- INFORMATION PROVIDED -
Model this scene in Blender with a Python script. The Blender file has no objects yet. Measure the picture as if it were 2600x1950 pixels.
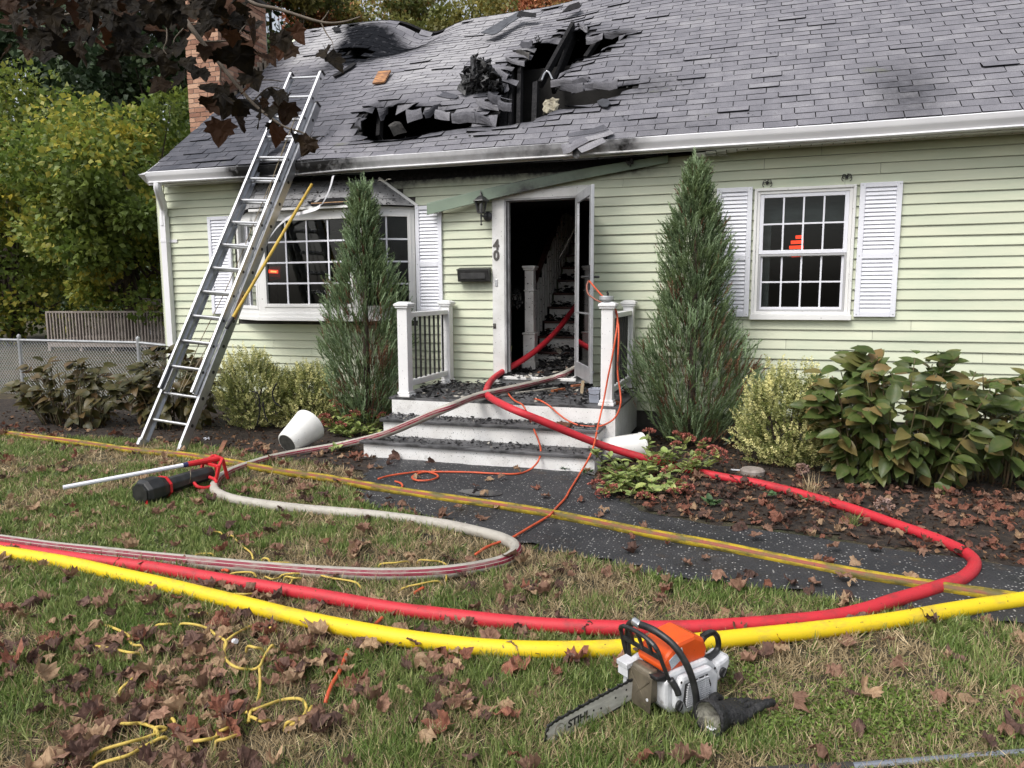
import bpy, math, random
import numpy as np
from mathutils import Matrix, Vector
rnd = random.Random(7)
NR = np.random.RandomState(11)
SC = bpy.context.scene
COL = SC.collection
R = math.radians

# ------------------------------------------------------------------ camera
CAM_POS = np.array([0.0, -8.056, 1.599])
YAW, PITCH, ROLL, FPX = 0.3199, 0.1263, -0.0054, 1850.0
cf = np.array([-math.sin(YAW) * math.cos(PITCH), math.cos(YAW) * math.cos(PITCH), -math.sin(PITCH)])
_r = np.array([math.cos(YAW), math.sin(YAW), 0.0])
_u = np.cross(_r, cf)
cr = _r * math.cos(ROLL) + _u * math.sin(ROLL)
cu = -_r * math.sin(ROLL) + _u * math.cos(ROLL)
cam_d = bpy.data.cameras.new('camera')
cam = bpy.data.objects.new('camera', cam_d)
COL.objects.link(cam)
cam_d.sensor_width = 36.0
cam_d.lens = FPX / 2600.0 * 36.0
cam_d.clip_start = 0.05
cam_d.clip_end = 500.0
m = Matrix.Identity(4)
for i in range(3):
    m[i][0], m[i][1], m[i][2], m[i][3] = cr[i], cu[i], -cf[i], CAM_POS[i]
cam.matrix_world = m
SC.camera = cam

# ------------------------------------------------------------------ daylight: bright overcast
SUN_EL, SUN_AZ = R(52), R(205)          # azimuth clockwise from +Y: behind the camera, a little to its left
world = bpy.data.worlds.new('World')
SC.world = world
world.use_nodes = True
wn = world.node_tree
wn.nodes.clear()
wo = wn.nodes.new('ShaderNodeOutputWorld')
wb = wn.nodes.new('ShaderNodeBackground')
ws = wn.nodes.new('ShaderNodeTexSky')
ws.sky_type = 'NISHITA'
ws.sun_disc = False
ws.sun_elevation = SUN_EL
ws.sun_rotation = SUN_AZ
ws.air_density = 1.0
ws.dust_density = 4.0
ws.ozone_density = 1.0
wh = wn.nodes.new('ShaderNodeHueSaturation')
wh.inputs['Saturation'].default_value = 0.35
wh.inputs['Value'].default_value = 1.0
wn.links.new(ws.outputs[0], wh.inputs['Color'])
wn.links.new(wh.outputs[0], wb.inputs[0])
wb.inputs[1].default_value = 0.15
wn.links.new(wb.outputs[0], wo.inputs[0])
sun_d = bpy.data.lights.new('sun', 'SUN')
sun_d.energy = 1.5
sun_d.angle = R(24)
sun_d.color = (1.0, 0.965, 0.92)
sun = bpy.data.objects.new('sun', sun_d)
COL.objects.link(sun)
_sd = Vector((math.sin(SUN_AZ) * math.cos(SUN_EL), math.cos(SUN_AZ) * math.cos(SUN_EL), math.sin(SUN_EL)))
sun.rotation_euler = _sd.to_track_quat('Z', 'Y').to_euler()
sun.location = _sd * 30
SC.view_settings.view_transform = 'Standard'
SC.view_settings.look = 'None'
SC.view_settings.exposure = 0.45
SC.view_settings.gamma = 1.0
SC.view_settings.use_curve_mapping = False
SC.render.engine = 'CYCLES'
SC.cycles.max_bounces = 8
SC.cycles.diffuse_bounces = 3
SC.cycles.glossy_bounces = 3
SC.cycles.transmission_bounces = 6
SC.cycles.transparent_max_bounces = 12
SC.cycles.caustics_reflective = False
SC.cycles.caustics_refractive = False
try:
    SC.cycles.use_denoising = True
    SC.cycles.denoiser = 'OPENIMAGEDENOISE'
except Exception:
    pass

# ------------------------------------------------------------------ sight lines of the photograph
def ray(px, py):
    return cf + cr * ((px - 1300.0) / FPX) - cu * ((py - 975.0) / FPX)
def at_y(px, py, Y=0.0):
    d = ray(px, py); return CAM_POS + d * ((Y - CAM_POS[1]) / d[1])
def at_z(px, py, z=0.0):
    d = ray(px, py); return CAM_POS + d * ((z - CAM_POS[2]) / d[2])
def at_x(px, py, X):
    d = ray(px, py); return CAM_POS + d * ((X - CAM_POS[0]) / d[0])
def at_d(px, py, dist):
    return CAM_POS + ray(px, py) * dist
def at_pl(px, py, P, n):
    d = ray(px, py); P = np.array(P); n = np.array(n)
    return CAM_POS + d * (np.dot(P - CAM_POS, n) / np.dot(d, n))
def proj(P):
    v = np.array(P, float) - CAM_POS; z = v @ cf
    return np.array([1300 + FPX * (v @ cr) / z, 975 - FPX * (v @ cu) / z, z])

# ------------------------------------------------------------------ node materials
def nd(nt, typ, **kw):
    n = nt.nodes.new('ShaderNode' + typ)
    for k, v in kw.items():
        if k.startswith('_'):
            setattr(n, k[1:], v)
        else:
            key = k.replace('__', ' ')
            if key in ('i0', 'i1', 'i2'):
                key = int(key[1])
            if isinstance(v, bpy.types.NodeSocket):
                nt.links.new(v, n.inputs[key])
            else:
                n.inputs[key].default_value = v
    return n
def c4(c):
    return (c[0], c[1], c[2], 1.0)
def mixc(nt, fac, a, b, mode='MIX'):
    n = nt.nodes.new('ShaderNodeMix'); n.data_type = 'RGBA'; n.blend_type = mode; n.clamp_factor = True
    for idx, v in ((0, fac), (6, a), (7, b)):
        if isinstance(v, bpy.types.NodeSocket): nt.links.new(v, n.inputs[idx])
        else: n.inputs[idx].default_value = v if idx == 0 else c4(v)
    return n.outputs[2]
def mth(nt, op, a, b=0.0, clamp=False):
    n = nt.nodes.new('ShaderNodeMath'); n.operation = op; n.use_clamp = clamp
    for idx, v in ((0, a), (1, b)):
        if isinstance(v, bpy.types.NodeSocket): nt.links.new(v, n.inputs[idx])
        else: n.inputs[idx].default_value = v
    return n.outputs[0]
def ramp(nt, fac, lo, hi):
    n = nt.nodes.new('ShaderNodeMapRange'); n.clamp = True
    nt.links.new(fac, n.inputs[0]); n.inputs[1].default_value = lo; n.inputs[2].default_value = hi
    return n.outputs[0]
def noise(nt, vec, scale, detail=3.0, rough=0.55):
    n = nt.nodes.new('ShaderNodeTexNoise'); nt.links.new(vec, n.inputs['Vector'])
    n.inputs['Scale'].default_value = scale; n.inputs['Detail'].default_value = detail; n.inputs['Roughness'].default_value = rough
    return n.outputs[0]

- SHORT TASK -
Word for word, quote the lines above. Omit the pictures.

- OUTPUT OF THE TASK -
Model this scene in Blender with a Python script. The Blender file has no objects yet. Measure the picture as if it were 2600x1950 pixels.
import bpy, math, random
import numpy as np
from mathutils import Matrix, Vector
rnd = random.Random(7)
NR = np.random.RandomState(11)
SC = bpy.context.scene
COL = SC.collection
R = math.radians

# ------------------------------------------------------------------ camera
CAM_POS = np.array([0.0, -8.056, 1.599])
YAW, PITCH, ROLL, FPX = 0.3199, 0.1263, -0.0054, 1850.0
cf = np.array([-math.sin(YAW) * math.cos(PITCH), math.cos(YAW) * math.cos(PITCH), -math.sin(PITCH)])
_r = np.array([math.cos(YAW), math.sin(YAW), 0.0])
_u = np.cross(_r, cf)
cr = _r * math.cos(ROLL) + _u * math.sin(ROLL)
cu = -_r * math.sin(ROLL) + _u * math.cos(ROLL)
cam_d = bpy.data.cameras.new('camera')
cam = bpy.data.objects.new('camera', cam_d)
COL.objects.link(cam)
cam_d.sensor_width = 36.0
cam_d.lens = FPX / 2600.0 * 36.0
cam_d.clip_start = 0.05
cam_d.clip_end = 500.0
m = Matrix.Identity(4)
for i in range(3):
    m[i][0], m[i][1], m[i][2], m[i][3] = cr[i], cu[i], -cf[i], CAM_POS[i]
cam.matrix_world = m
SC.camera = cam

# ------------------------------------------------------------------ daylight: bright overcast
SUN_EL, SUN_AZ = R(52), R(205)          # azimuth clockwise from +Y: behind the camera, a little to its left
world = bpy.data.worlds.new('World')
SC.world = world
world.use_nodes = True
wn = world.node_tree
wn.nodes.clear()
wo = wn.nodes.new('ShaderNodeOutputWorld')
wb = wn.nodes.new('ShaderNodeBackground')
ws = wn.nodes.new('ShaderNodeTexSky')
ws.sky_type = 'NISHITA'
ws.sun_disc = False
ws.sun_elevation = SUN_EL
ws.sun_rotation = SUN_AZ
ws.air_density = 1.0
ws.dust_density = 4.0
ws.ozone_density = 1.0
wh = wn.nodes.new('ShaderNodeHueSaturation')
wh.inputs['Saturation'].default_value = 0.35
wh.inputs['Value'].default_value = 1.0
wn.links.new(ws.outputs[0], wh.inputs['Color'])
wn.links.new(wh.outputs[0], wb.inputs[0])
wb.inputs[1].default_value = 0.15
wn.links.new(wb.outputs[0], wo.inputs[0])
sun_d = bpy.data.lights.new('sun', 'SUN')
sun_d.energy = 1.5
sun_d.angle = R(24)
sun_d.color = (1.0, 0.965, 0.92)
sun = bpy.data.objects.new('sun', sun_d)
COL.objects.link(sun)
_sd = Vector((math.sin(SUN_AZ) * math.cos(SUN_EL), math.cos(SUN_AZ) * math.cos(SUN_EL), math.sin(SUN_EL)))
sun.rotation_euler = _sd.to_track_quat('Z', 'Y').to_euler()
sun.location = _sd * 30
SC.view_settings.view_transform = 'Standard'
SC.view_settings.look = 'None'
SC.view_settings.exposure = 0.45
SC.view_settings.gamma = 1.0
SC.view_settings.use_curve_mapping = False
SC.render.engine = 'CYCLES'
SC.cycles.max_bounces = 8
SC.cycles.diffuse_bounces = 3
SC.cycles.glossy_bounces = 3
SC.cycles.transmission_bounces = 6
SC.cycles.transparent_max_bounces = 12
SC.cycles.caustics_reflective = False
SC.cycles.caustics_refractive = False
try:
    SC.cycles.use_denoising = True
    SC.cycles.denoiser = 'OPENIMAGEDENOISE'
except Exception:
    pass

# ------------------------------------------------------------------ sight lines of the photograph
def ray(px, py):
    return cf + cr * ((px - 1300.0) / FPX) - cu * ((py - 975.0) / FPX)
def at_y(px, py, Y=0.0):
    d = ray(px, py); return CAM_POS + d * ((Y - CAM_POS[1]) / d[1])
def at_z(px, py, z=0.0):
    d = ray(px, py); return CAM_POS + d * ((z - CAM_POS[2]) / d[2])
def at_x(px, py, X):
    d = ray(px, py); return CAM_POS + d * ((X - CAM_POS[0]) / d[0])
def at_d(px, py, dist):
    return CAM_POS + ray(px, py) * dist
def at_pl(px, py, P, n):
    d = ray(px, py); P = np.array(P); n = np.array(n)
    return CAM_POS + d * (np.dot(P - CAM_POS, n) / np.dot(d, n))
def proj(P):
    v = np.array(P, float) - CAM_POS; z = v @ cf
    return np.array([1300 + FPX * (v @ cr) / z, 975 - FPX * (v @ cu) / z, z])

# ------------------------------------------------------------------ node materials
def nd(nt, typ, **kw):
    n = nt.nodes.new('ShaderNode' + typ)
    for k, v in kw.items():
        if k.startswith('_'):
            setattr(n, k[1:], v)
        else:
            key = k.replace('__', ' ')
            if key in ('i0', 'i1', 'i2'):
                key = int(key[1])
            if isinstance(v, bpy.types.NodeSocket):
                nt.links.new(v, n.inputs[key])
            else:
                n.inputs[key].default_value = v
    return n
def c4(c):
    return (c[0], c[1], c[2], 1.0)
def mixc(nt, fac, a, b, mode='MIX'):
    n = nt.nodes.new('ShaderNodeMix'); n.data_type = 'RGBA'; n.blend_type = mode; n.clamp_factor = True
    for idx, v in ((0, fac), (6, a), (7, b)):
        if isinstance(v, bpy.types.NodeSocket): nt.links.new(v, n.inputs[idx])
        else: n.inputs[idx].default_value = v if idx == 0 else c4(v)
    return n.outputs[2]
def mth(nt, op, a, b=0.0, clamp=False):
    n = nt.nodes.new('ShaderNodeMath'); n.operation = op; n.use_clamp = clamp
    for idx, v in ((0, a), (1, b)):
        if isinstance(v, bpy.types.NodeSocket): nt.links.new(v, n.inputs[idx])
        else: n.inputs[idx].default_value = v
    return n.outputs[0]
def ramp(nt, fac, lo, hi):
    n = nt.nodes.new('ShaderNodeMapRange'); n.clamp = True
    nt.links.new(fac, n.inputs[0]); n.inputs[1].default_value = lo; n.inputs[2].default_value = hi
    return n.outputs[0]
def noise(nt, vec, scale, detail=3.0, rough=0.55):
    n = nt.nodes.new('ShaderNodeTexNoise'); nt.links.new(vec, n.inputs['Vector'])
    n.inputs['Scale'].default_value = scale; n.inputs['Detail'].default_value = detail; n.inputs['Roughness'].default_value = rough
    return n.outputs[0]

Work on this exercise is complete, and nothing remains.